I am trying to get an estimate of the original population in this case of archaeological sites. To do so I have two methods by which I can sample an area. Using a mathematical model I built and based on known archaeological sites in a particular region I can characterize the sites based on two parameters which affect detection: site size and artifact density. From this I can derive a mean probability of detection as well as the standard deviation and the variance. The two methods have different detection probabilities and will strongly affect the interpretation if taken into account.

In order to estimate the population (true number of archaeological sites in a region) I could simply take the mean detection probability and proportionally adjust for it, but this would not produce very robust results. I have attempted to find other equations which would allow me to more accurately estimate the original population. However I do not understand the formulas enough to be able to determine if they would apply to my data and answer the questions I am asking.

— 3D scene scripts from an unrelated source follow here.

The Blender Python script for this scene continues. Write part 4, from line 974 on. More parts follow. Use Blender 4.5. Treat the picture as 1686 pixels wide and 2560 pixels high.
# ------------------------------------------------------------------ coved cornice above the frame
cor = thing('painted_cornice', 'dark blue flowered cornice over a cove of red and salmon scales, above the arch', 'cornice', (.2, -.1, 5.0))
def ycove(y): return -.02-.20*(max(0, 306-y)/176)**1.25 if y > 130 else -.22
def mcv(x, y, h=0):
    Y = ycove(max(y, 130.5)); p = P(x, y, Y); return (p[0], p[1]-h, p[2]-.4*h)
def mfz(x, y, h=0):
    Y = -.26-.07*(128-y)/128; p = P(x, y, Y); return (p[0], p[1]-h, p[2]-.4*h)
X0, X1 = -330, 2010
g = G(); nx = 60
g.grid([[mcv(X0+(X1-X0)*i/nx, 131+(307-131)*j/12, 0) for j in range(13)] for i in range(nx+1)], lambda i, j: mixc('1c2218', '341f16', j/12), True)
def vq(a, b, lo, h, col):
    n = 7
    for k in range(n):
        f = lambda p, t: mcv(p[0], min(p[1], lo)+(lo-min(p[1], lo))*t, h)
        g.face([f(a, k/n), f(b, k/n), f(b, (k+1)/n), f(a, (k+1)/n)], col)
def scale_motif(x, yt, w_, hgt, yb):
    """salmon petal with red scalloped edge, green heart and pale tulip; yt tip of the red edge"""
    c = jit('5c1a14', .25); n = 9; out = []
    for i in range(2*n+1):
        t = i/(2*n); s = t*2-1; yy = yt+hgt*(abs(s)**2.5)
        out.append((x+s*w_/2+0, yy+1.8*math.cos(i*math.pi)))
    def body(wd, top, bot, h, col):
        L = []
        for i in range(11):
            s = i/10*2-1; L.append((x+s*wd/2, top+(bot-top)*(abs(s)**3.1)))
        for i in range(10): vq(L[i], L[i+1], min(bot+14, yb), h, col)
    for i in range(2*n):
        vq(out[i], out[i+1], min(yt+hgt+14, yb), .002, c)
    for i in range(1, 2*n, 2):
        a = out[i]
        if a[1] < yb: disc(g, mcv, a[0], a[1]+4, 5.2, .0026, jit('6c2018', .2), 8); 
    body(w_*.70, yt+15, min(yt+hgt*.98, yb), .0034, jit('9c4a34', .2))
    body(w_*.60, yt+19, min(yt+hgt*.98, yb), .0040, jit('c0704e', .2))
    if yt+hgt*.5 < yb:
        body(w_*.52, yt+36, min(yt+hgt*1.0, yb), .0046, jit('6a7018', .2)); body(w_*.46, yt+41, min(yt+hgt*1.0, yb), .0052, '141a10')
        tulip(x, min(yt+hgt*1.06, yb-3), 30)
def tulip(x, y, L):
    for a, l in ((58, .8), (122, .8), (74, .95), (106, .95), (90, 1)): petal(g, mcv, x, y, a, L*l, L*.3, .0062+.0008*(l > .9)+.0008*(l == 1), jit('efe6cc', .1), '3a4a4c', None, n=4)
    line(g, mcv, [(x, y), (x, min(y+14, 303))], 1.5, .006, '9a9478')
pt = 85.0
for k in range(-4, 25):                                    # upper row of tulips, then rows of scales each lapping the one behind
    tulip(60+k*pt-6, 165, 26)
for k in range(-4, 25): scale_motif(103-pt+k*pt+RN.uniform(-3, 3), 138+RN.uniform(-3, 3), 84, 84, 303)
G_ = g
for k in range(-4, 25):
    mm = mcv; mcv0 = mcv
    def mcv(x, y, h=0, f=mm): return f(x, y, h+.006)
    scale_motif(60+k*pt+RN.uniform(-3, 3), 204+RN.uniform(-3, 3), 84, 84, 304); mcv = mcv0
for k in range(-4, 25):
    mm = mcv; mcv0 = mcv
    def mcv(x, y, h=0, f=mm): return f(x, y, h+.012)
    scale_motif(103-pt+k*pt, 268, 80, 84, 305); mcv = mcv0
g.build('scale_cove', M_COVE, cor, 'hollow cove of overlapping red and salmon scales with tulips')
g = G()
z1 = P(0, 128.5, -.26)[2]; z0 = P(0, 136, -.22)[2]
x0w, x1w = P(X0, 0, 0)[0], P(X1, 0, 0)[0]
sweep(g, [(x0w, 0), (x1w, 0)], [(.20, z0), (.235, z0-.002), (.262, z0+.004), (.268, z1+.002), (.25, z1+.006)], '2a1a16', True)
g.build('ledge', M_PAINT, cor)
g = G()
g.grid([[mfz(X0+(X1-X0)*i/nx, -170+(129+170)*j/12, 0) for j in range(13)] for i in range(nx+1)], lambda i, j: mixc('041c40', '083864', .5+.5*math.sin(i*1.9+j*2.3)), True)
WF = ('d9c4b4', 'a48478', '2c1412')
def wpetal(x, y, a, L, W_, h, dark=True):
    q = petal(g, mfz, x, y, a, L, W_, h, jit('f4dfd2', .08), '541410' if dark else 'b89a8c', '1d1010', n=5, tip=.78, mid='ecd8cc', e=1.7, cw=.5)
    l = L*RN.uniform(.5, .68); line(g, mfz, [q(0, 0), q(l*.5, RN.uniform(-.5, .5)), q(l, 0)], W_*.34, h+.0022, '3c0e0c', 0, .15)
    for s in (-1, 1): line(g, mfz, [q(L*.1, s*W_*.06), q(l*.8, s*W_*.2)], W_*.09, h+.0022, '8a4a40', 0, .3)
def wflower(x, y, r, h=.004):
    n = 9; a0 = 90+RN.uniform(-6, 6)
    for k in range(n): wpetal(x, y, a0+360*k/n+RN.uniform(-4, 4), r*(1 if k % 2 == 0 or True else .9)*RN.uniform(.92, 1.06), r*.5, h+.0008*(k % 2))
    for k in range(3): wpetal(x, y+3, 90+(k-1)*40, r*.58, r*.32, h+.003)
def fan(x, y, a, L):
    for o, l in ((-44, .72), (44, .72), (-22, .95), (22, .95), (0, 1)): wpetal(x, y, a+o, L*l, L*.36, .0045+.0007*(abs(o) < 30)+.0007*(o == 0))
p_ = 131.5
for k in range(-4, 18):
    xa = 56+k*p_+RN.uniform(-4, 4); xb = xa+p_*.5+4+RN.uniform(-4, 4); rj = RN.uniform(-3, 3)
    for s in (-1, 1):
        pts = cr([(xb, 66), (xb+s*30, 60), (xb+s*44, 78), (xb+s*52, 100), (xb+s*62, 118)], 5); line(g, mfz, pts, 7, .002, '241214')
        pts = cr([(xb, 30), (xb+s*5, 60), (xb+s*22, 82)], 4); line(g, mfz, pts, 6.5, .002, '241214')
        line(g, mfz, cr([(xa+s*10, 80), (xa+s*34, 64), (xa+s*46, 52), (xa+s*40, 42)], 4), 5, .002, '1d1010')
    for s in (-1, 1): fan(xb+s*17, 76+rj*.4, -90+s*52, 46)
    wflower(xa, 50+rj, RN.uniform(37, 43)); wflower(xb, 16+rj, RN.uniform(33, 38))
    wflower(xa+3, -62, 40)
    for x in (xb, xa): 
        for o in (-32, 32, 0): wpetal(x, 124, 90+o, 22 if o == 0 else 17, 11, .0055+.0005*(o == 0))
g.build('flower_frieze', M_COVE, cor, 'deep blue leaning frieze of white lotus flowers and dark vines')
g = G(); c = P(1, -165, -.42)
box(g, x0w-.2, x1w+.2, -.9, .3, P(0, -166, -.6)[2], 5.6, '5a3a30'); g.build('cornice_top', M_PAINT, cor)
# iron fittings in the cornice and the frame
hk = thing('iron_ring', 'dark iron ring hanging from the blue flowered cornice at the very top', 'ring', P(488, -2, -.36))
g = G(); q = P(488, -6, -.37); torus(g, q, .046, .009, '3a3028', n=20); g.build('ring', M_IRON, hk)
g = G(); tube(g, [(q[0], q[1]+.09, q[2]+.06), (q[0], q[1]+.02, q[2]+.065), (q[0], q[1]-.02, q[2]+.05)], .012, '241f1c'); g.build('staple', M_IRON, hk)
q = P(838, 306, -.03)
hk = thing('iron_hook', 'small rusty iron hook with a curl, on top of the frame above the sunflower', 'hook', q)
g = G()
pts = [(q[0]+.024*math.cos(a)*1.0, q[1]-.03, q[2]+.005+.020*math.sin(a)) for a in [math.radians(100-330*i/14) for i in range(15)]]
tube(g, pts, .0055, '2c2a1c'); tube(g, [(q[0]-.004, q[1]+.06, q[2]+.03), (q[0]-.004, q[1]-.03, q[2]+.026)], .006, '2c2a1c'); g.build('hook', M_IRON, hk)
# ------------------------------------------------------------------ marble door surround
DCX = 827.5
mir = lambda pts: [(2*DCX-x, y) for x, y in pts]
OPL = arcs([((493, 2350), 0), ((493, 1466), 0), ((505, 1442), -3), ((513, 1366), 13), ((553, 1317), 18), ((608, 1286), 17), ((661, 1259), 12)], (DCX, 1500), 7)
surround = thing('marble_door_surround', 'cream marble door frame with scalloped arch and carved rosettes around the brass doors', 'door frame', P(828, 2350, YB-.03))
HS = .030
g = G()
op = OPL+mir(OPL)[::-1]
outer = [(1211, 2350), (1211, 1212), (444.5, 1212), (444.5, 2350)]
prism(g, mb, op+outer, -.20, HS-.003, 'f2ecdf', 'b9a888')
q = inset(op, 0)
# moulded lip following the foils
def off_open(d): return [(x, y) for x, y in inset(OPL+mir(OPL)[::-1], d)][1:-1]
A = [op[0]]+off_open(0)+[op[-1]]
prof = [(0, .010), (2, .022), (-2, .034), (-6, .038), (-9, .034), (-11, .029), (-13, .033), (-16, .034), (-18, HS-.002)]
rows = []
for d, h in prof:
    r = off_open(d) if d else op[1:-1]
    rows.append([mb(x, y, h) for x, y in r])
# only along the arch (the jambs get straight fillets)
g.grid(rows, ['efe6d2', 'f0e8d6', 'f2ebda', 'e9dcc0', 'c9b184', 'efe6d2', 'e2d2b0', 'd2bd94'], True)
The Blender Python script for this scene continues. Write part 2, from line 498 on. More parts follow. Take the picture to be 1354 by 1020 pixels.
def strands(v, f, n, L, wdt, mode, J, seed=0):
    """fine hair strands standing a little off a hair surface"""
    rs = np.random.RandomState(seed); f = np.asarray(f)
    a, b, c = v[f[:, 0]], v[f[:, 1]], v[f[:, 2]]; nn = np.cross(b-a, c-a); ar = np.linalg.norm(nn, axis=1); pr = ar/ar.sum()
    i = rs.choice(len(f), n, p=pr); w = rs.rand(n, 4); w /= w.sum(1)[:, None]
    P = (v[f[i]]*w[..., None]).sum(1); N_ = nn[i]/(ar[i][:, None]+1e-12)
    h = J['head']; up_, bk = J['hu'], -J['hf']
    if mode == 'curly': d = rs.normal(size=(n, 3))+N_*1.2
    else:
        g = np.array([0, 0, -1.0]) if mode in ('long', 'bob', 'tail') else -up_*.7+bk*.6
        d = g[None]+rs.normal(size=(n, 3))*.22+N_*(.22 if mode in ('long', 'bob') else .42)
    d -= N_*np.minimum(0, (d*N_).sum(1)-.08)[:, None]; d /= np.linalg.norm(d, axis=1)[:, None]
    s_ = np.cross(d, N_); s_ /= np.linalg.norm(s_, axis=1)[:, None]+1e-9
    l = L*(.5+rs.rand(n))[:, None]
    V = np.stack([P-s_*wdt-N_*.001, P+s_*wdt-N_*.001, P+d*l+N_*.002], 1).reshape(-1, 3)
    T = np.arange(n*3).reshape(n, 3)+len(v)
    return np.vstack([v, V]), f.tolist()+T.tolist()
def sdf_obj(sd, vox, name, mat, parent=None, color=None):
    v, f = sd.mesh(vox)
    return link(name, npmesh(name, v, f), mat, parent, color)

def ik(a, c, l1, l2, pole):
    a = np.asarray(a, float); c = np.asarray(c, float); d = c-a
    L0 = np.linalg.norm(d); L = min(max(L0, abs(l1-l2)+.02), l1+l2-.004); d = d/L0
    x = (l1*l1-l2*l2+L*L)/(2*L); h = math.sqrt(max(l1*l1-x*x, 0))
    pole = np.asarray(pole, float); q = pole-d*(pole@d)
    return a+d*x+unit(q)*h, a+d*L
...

The most promising comes from Thompson and Seber's book Adaptive Sampling (1996:223-226). In example 9.3 they present a modified version of the Horvitz-Thompson estimator. Thompson and Seber modified the original to take into account imperfect detectability of the sampling methods. Attached are the pertinent pages from their book. I am not proficient at typing out the formulas so I apologize for the low rez pdf.
Basically I am having a hard time understanding what all of the variables are and what I should do with them in order to evaluate the appropriateness of this formula for my work.
I am sure I am leaving out gobs of information so if you need any clarification please ask and thanks again for all the help!